#### Recorded information

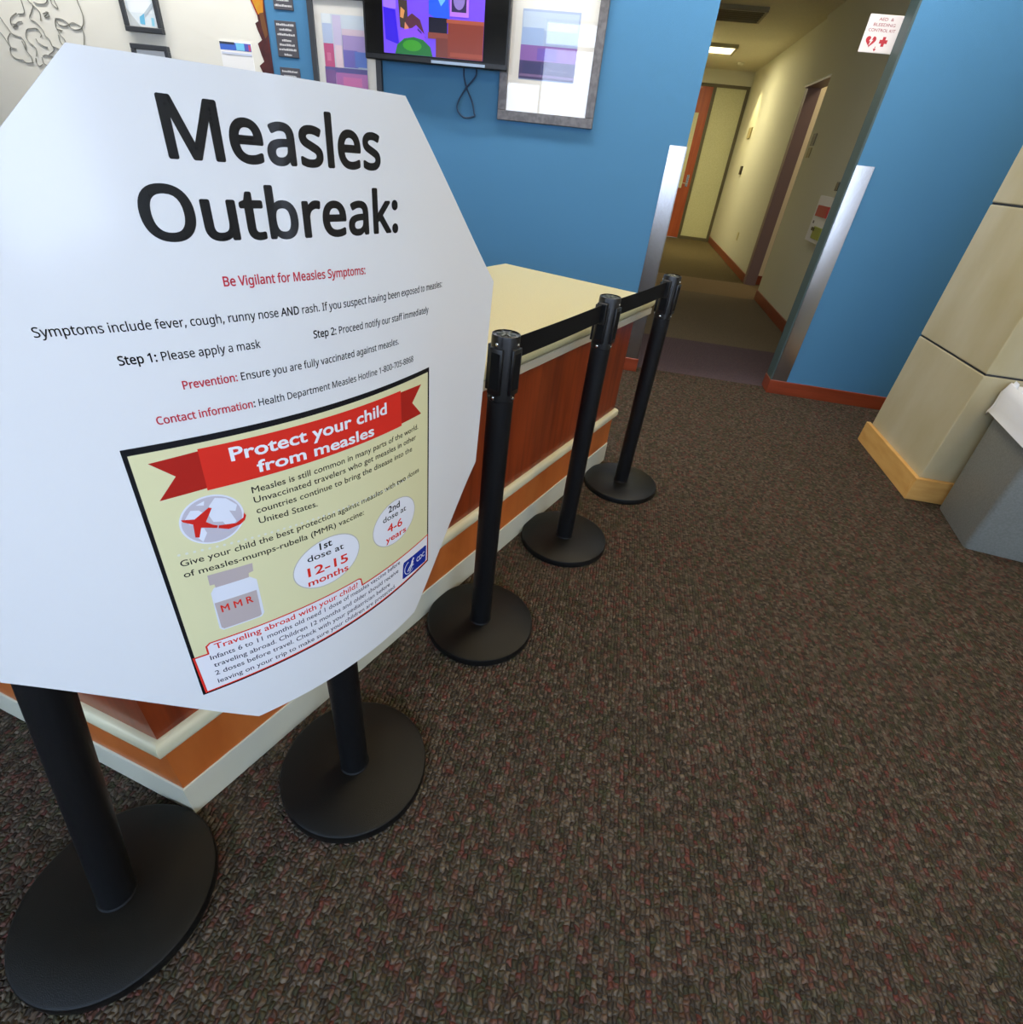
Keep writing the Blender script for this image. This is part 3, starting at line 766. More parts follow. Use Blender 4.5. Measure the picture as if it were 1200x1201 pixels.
# stone-clad column with maple base trim
bm = bmesh.new()
zs = [0.0, 0.686, 1.34, 2.0, CEIL]
for a, b_ in zip(zs, zs[1:]):
    box(bm, 1.487, 2.25, -1.367, -0.68, a + (0.004 if a else 0), b_ - 0.004, 0.006, 2)
col_o = room('wall_column', bm, M_STONE)
new_obj('seam', B(1.492, 2.245, -1.362, -0.685, 0.01, CEIL - 0.01), M_SEAM, col_o)
bm = B(1.462, 2.275, -1.392, -1.367, 0, 0.128, bev=0.004)
box(bm, 1.462, 1.487, -1.367, -0.655, 0, 0.128, 0.004)
room('baseboard_column', bm, M_MAPLE)

# ------------------------------------------------------------------ corridor end: door, sidelight, frame
M_DOORF = mat('bronze_door_frame', (92, 84, 58), 0.5)
M_DOOR = wood('orange_wood_door', (170, 82, 34), (150, 66, 24), 0.4, (8, 8, 0.8))
d = room('door_1', B(0.03, 0.905, 9.61, 9.655, 0.01, 2.67), M_DOOR)
new_obj('vision_panel', B(0.60, 0.735, 9.600, 9.612, 0.95, 2.25), mat('frosted_glass', (206, 204, 160), 0.35, noise=(60, (196, 194, 148), 0.4, 0.6)), d)
bm = B(0.80, 0.855, 9.595, 9.611, 0.98, 1.20, bev=0.005)
new_obj('escutcheon', bm, M_CHROME, d)
bm = tube(bmesh.new(), [(0.828, 9.60, 1.04), (0.828, 9.545, 1.04), (0.815, 9.54, 1.04), (0.73, 9.54, 1.045)], 0.011)
new_obj('handle', bm, M_CHROME, d, smooth=40)
bm = bmesh.new()
box(bm, 0.0, 1.60, 9.585, 9.68, 2.67, 2.72, 0.004)
box(bm, 0.905, 0.965, 9.585, 9.68, 0, 2.67, 0.004)
box(bm, 1.54, 1.60, 9.585, 9.68, 0, 2.67, 0.004)
box(bm, 0.0, 0.03, 9.585, 9.68, 0, 2.67, 0.004)
box(bm, 0.965, 1.54, 9.585, 9.68, 0, 0.06, 0.004)
room('trim_2', bm, M_DOORF)
room('window_4', B(0.965, 1.54, 9.62, 9.64, 0.06, 2.67), MATS['frosted_glass'])

# ------------------------------------------------------------------ corridor ceiling fixtures
def troffer(name, u0, u1, v0, v1, lit, label):
    e = empty(name, label, 'ceiling light', W((u0 + u1) / 2, (v0 + v1) / 2, CEIL - 0.03), RZ, 'corridor ceiling lights')
    hu, hv = (u1 - u0) / 2, (v1 - v0) / 2
    bm = bmesh.new()
    for a in ((-hu, hu, -hv, -hv + .03), (-hu, hu, hv - .03, hv), (-hu, -hu + .03, -hv + .03, hv - .03), (hu - .03, hu, -hv + .03, hv - .03)):
        box(bm, *a, -0.015, 0.03)
    new_obj('frame', bm, mat('fixture_frame', (150, 142, 110), 0.6), e)
    if lit:
        m = mat('lit_diffuser', (250, 245, 215), 0.6, emit=((255, 244, 205), 2.2))
        new_obj('diffuser', B(-hu + .03, hu - .03, -hv + .03, hv - .03, 0.0, 0.01), m, e)
    else:
        new_obj('reflector', B(-hu + .03, hu - .03, -hv + .03, hv - .03, 0.02, 0.03), mat('unlit_diffuser', (150, 138, 104), 0.6), e)
        n = 6
        for i in range(1, n):
            y = -hv + .03 + (2 * hv - .06) * i / n
            new_obj('louver_blade', B(-hu + .03, hu - .03, y - .006, y + .006, -0.01, 0.02), mat('louver_blade', (128, 118, 88), 0.5), e)


troffer('ceiling_light', -0.28, 0.9, 6.98, 7.70, True, 'lit rectangular ceiling light glowing near the corridor end')
troffer('ceiling_light', -0.28, 0.88, 4.58, 5.22, False, 'unlit louvered ceiling light nearer the lobby in the corridor')
sd = lathe(bmesh.new(), [(0.055, 0.03), (0.06, 0.01), (0.04, -0.01), (0.0, -0.012)], 24)
tag(new_obj('smoke_detector', sd, M_HALL, loc=W(1.18, 8.6, CEIL - 0.03)), 'small round smoke detector on the corridor ceiling', 'smoke detector')

# ------------------------------------------------------------------ corner guards
def guard(u0, u1, lip_right, label):
    e = B(u0, u1, -0.005, 0.0, 0.098, 1.452, bev=0.0015)
    if lip_right:
        box(e, u1, u1 + 0.005, -0.005, 0.06, 0.098, 1.452, 0.0015)
    else:
        box(e, u0 - 0.004, u0 + 0.001, -0.005, 0.02, 0.098, 1.452, 0.0015)
    for v in e.verts:
        v.co.x -= (u0 + u1) / 2
        v.co.z -= 0.098
    o = new_obj('corner_guard', e, M_STEEL, loc=W((u0 + u1) / 2, 0, 0.098), rz=RZ)
    tag(o, label, 'corner guard', 'steel corner guards at the corridor mouth')


guard(-0.105, 0.0, True, 'stainless steel corner guard on the blue wall left of the corridor opening')
guard(1.02, 1.122, False, 'stainless steel corner guard on the blue wall right of the corridor opening')

# ================================================================== RECEPTION COUNTER
ctr = empty('reception_counter', 'cherry wood reception counter with cream countertop and rounded cream edge rails', 'counter', (-0.667, 0.552, 0), R(-30.0))
# local: x to the right of the run (towards the queue), y along the run; origin at the near floor corner
CL = 2.268                       # length along the queue
ND = Vector((-0.954, 0.299))     # near short side direction in world
a30 = R(30)
ndl = Vector((ND.x * math.cos(a30) - ND.y * math.sin(a30), ND.x * math.sin(a30) + ND.y * math.cos(a30)))
NL = 0.95                        # length of the near end


def cpl(off, end=0.0):
    """outline of the counter grown outwards by off"""
    # near end outward normal
    n = Vector((ndl.y, -ndl.x))
    if n.y > 0:
        n = -n
    # corner: intersection of x=off with near line shifted by off
    # near line: point p = n*off + t*ndl
    t = (off - n.x * off) / ndl.x
    near = (off, n.y * off + t * ndl.y)
    far = (off, CL + end)
    p2 = n * off + ndl * NL
    return [near, far, (p2.x, CL + end), (p2.x, p2.y)]


def prism(pl, z0, z1, bev=0.0, seg=3):
    bm = bmesh.new()
    lo = [bm.verts.new((x, y, z0)) for x, y in pl]
    hi = [bm.verts.new((x, y, z1)) for x, y in pl]
    n = len(pl)
    bm.faces.new(lo[::-1])
    bm.faces.new(hi)
    for i in range(n):
        bm.faces.new((lo[i], lo[(i + 1) % n], hi[(i + 1) % n], hi[i]))
    if bev:
        es = [e for e in bm.edges if abs(e.verts[0].co.z - e.verts[1].co.z) < 1e-6]
        bmesh.ops.bevel(bm, geom=es, offset=bev, segments=seg, affect='EDGES', profile=0.5)
    return bm


new_obj('kickboard', prism(cpl(0.004), 0.0, 0.110, 0.003), M_KICK, ctr)
new_obj('lower_panel', prism(cpl(0.0), 0.110, 0.262), M_ORANGE, ctr)
new_obj('chair_rail', prism(cpl(0.018, 0.018), 0.259, 0.306, 0.016, 4), M_NOSE, ctr, smooth=30)
new_obj('upper_panel', prism(cpl(0.0), 0.306, 0.785), M_CHERRY, ctr)
new_obj('countertop_apron', prism(cpl(0.060, 0.038), 0.783, 0.812, 0.004), mat('grey_laminate_edge', (188, 178, 156), 0.35), ctr)
# countertop ends 0.83 m wide at the far end
ct = [cpl(0.066)[0], (0.066, CL + 0.045), (-0.77, CL + 0.045), (-0.78, 0.30)]
new_obj('countertop', prism(ct, 0.812, 0.860, 0.020, 5), M_LAM, ctr, smooth=30)

# ================================================================== STANCHIONS
POST = dict(A=(-0.721, 0.373, 0.0754, 0.1254), B=(-0.330, 0.696, 0.012, -0.006), C=(-0.066, 1.237, 0.008, 0.004),
            D=(0.233, 1.763, 0.006, 0.002), E=(0.532, 2.273, 0.004, -0.004))
ROW = 30.0


def slot_bm(ang):
    """belt cassette face plate on the head at local angle"""
    bm = bmesh.new()
    box(bm, 0.030, 0.0385, -0.0185, 0.0185, 0.852, 0.966, 0.002)
    bmesh.ops.rotate(bm, verts=bm.verts, cent=(0, 0, 0), matrix=Matrix.Rotation(ang, 3, 'Z'))
    return bm


def opening_bm(ang):
    bm = bmesh.new()
    box(bm, 0.0385, 0.0390, -0.0125, 0.0125, 0.866, 0.955)
    bmesh.ops.rotate(bm, verts=bm.verts, cent=(0, 0, 0), matrix=Matrix.Rotation(ang, 3, 'Z'))
    return bm


def screw_bm(ang, z):
    bm = lathe(bmesh.new(), [(0.0042, -0.004), (0.0042, 0.0015), (0.0, 0.0035)], 12)
    bmesh.ops.rotate(bm, verts=bm.verts, cent=(0, 0, 0), matrix=Matrix.Rotation(R(90), 3, 'Y'))
    bmesh.ops.translate(bm, verts=bm.verts, vec=(0.0353, 0.0, z))
    bmesh.ops.rotate(bm, verts=bm.verts, cent=(0, 0, 0), matrix=Matrix.Rotation(ang, 3, 'Z'))
    return bm


def lean(bm, lx, ly, z0=0.03):
    """shear of the post about its foot, in the stanchion's own (row-aligned) axes"""
    for v in bm.verts:
        h = v.co.z - z0
        v.co.x += lx * h
        v.co.y += ly * h
    return bm


def stanchion(key, label):
    x, y, lx, ly = POST[key]
    e = empty('stanchion', label, 'stanchion', (x, y, 0), R(90 - ROW), 'black belt stanchions beside the counter')
    c_, s_ = math.cos(R(-(90 - ROW))), math.sin(R(-(90 - ROW)))
    l2 = (lx * c_ - ly * s_, lx * s_ + ly * c_)
    base = [(0.0, 0.0), (0.176, 0.0), (0.18, 0.004), (0.18, 0.022), (0.178, 0.027), (0.173, 0.030), (0.06, 0.0325), (0.0, 0.0325)]
    new_obj('base', lathe(bmesh.new(), base, 72), M_BASE, e, smooth=35)
    new_obj('post', lean(lathe(bmesh.new(), [(0.036, 0.031), (0.036, 0.034), (0.0335, 0.037), (0.0335, 0.832)], 40), *l2), M_BLACK, e, smooth=35)
    head = new_obj('head', lean(lathe(bmesh.new(), [(0.0335, 0.832), (0.0350, 0.834), (0.0350, 0.988), (0.0338, 0.994), (0.031, 0.995), (0.031, 0.992), (0.0, 0.992)], 40), *l2), M_PLASTIC, e, smooth=35)
    cap = bmesh.new()
    for k in range(3):
        b = B(-0.022, 0.022, -0.0025, 0.0025, 0.991, 0.9945)
        bmesh.ops.rotate(b, verts=b.verts, cent=(0, 0, 0), matrix=Matrix.Rotation(R(60 * k), 3, 'Z'))
        me = bpy.data.meshes.new('tmp'); b.to_mesh(me); b.free(); cap.from_mesh(me); bpy.data.meshes.remove(me)
    new_obj('cap_rib', lean(cap, *l2), mat('worn_cap_rib', (92, 96, 86), 0.4), head)
    for k in range(4):
        pl = new_obj('belt_slot', lean(slot_bm(k * math.pi / 2), *l2), M_PLASTIC, e, smooth=35)
        new_obj('slot_opening', lean(opening_bm(k * math.pi / 2), *l2), M_BELT, pl)
        for z in (0.975, 0.842):
            new_obj('screw', lean(screw_bm(k * math.pi / 2, z), *l2), M_CHROME, pl, smooth=35)
    return e


def belt(e, k0, k1):
    x0, y0 = POST[k0][0] + POST[k0][2] * .9, POST[k0][1] + POST[k0][3] * .9
    x1, y1 = POST[k1][0] + POST[k1][2] * .9, POST[k1][1] + POST[k1][3] * .9
    a = Vector((x0, y0, 0)); b = Vector((x1, y1, 0))
    d = (b - a).normalized()
    a += d * 0.038
    b -= d * 0.044
    n = Vector((-d.y, d.x, 0))
    bm = bmesh.new()
    rows = []
    for i in range(13):
        t_ = i / 12
        p = a.lerp(b, t_)
        sag = -0.002 * math.sin(math.pi * t_)
        rows.append([bm.verts.new(p + n * o + Vector((0, 0, z + sag))) for z, o in ((0.922, -.001), (0.976, -.001), (0.976, .001), (0.922, .001))])
    for r0, r1 in zip(rows, rows[1:]):
        for k in range(4):
            bm.faces.new((r0[k], r0[(k + 1) % 4], r1[(k + 1) % 4], r1[k]))
    bm.faces.new(rows[0][::-1])
    bm.faces.new(rows[-1])
    inv = (Matrix.Translation(e.location) @ Matrix.Rotation(e.rotation_euler.z, 4, 'Z')).inverted()
    bmesh.ops.transform(bm, matrix=inv, verts=bm.verts)
    bl = new_obj('belt', bm, M_BELT, e)
    # belt end clip sitting in the far post
    q = b + d * 0.004
    cb = B(-0.012, 0.006, -0.017, 0.017, 0.917, 0.981, bev=0.003)
    bmesh.ops.rotate(cb, verts=cb.verts, cent=(0, 0, 0), matrix=Matrix.Rotation(math.atan2(d.y, d.x), 3, 'Z'))
    bmesh.ops.translate(cb, verts=cb.verts, vec=(q.x - d.x * .006, q.y - d.y * .006, 0))
    bmesh.ops.transform(cb, matrix=inv, verts=cb.verts)
    new_obj('belt_clip', cb, M_PLASTIC, bl)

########

### The request
Repeat the listing above exactly from its first line to the line containing "room('baseboard_column', bm, M_MAPLE)", both included, and omit the pictures.

### Solved exercise
Keep writing the Blender script for this image. This is part 3, starting at line 766. More parts follow. Use Blender 4.5. Measure the picture as if it were 1200x1201 pixels.
# stone-clad column with maple base trim
bm = bmesh.new()
zs = [0.0, 0.686, 1.34, 2.0, CEIL]
for a, b_ in zip(zs, zs[1:]):
    box(bm, 1.487, 2.25, -1.367, -0.68, a + (0.004 if a else 0), b_ - 0.004, 0.006, 2)
col_o = room('wall_column', bm, M_STONE)
new_obj('seam', B(1.492, 2.245, -1.362, -0.685, 0.01, CEIL - 0.01), M_SEAM, col_o)
bm = B(1.462, 2.275, -1.392, -1.367, 0, 0.128, bev=0.004)
box(bm, 1.462, 1.487, -1.367, -0.655, 0, 0.128, 0.004)
room('baseboard_column', bm, M_MAPLE)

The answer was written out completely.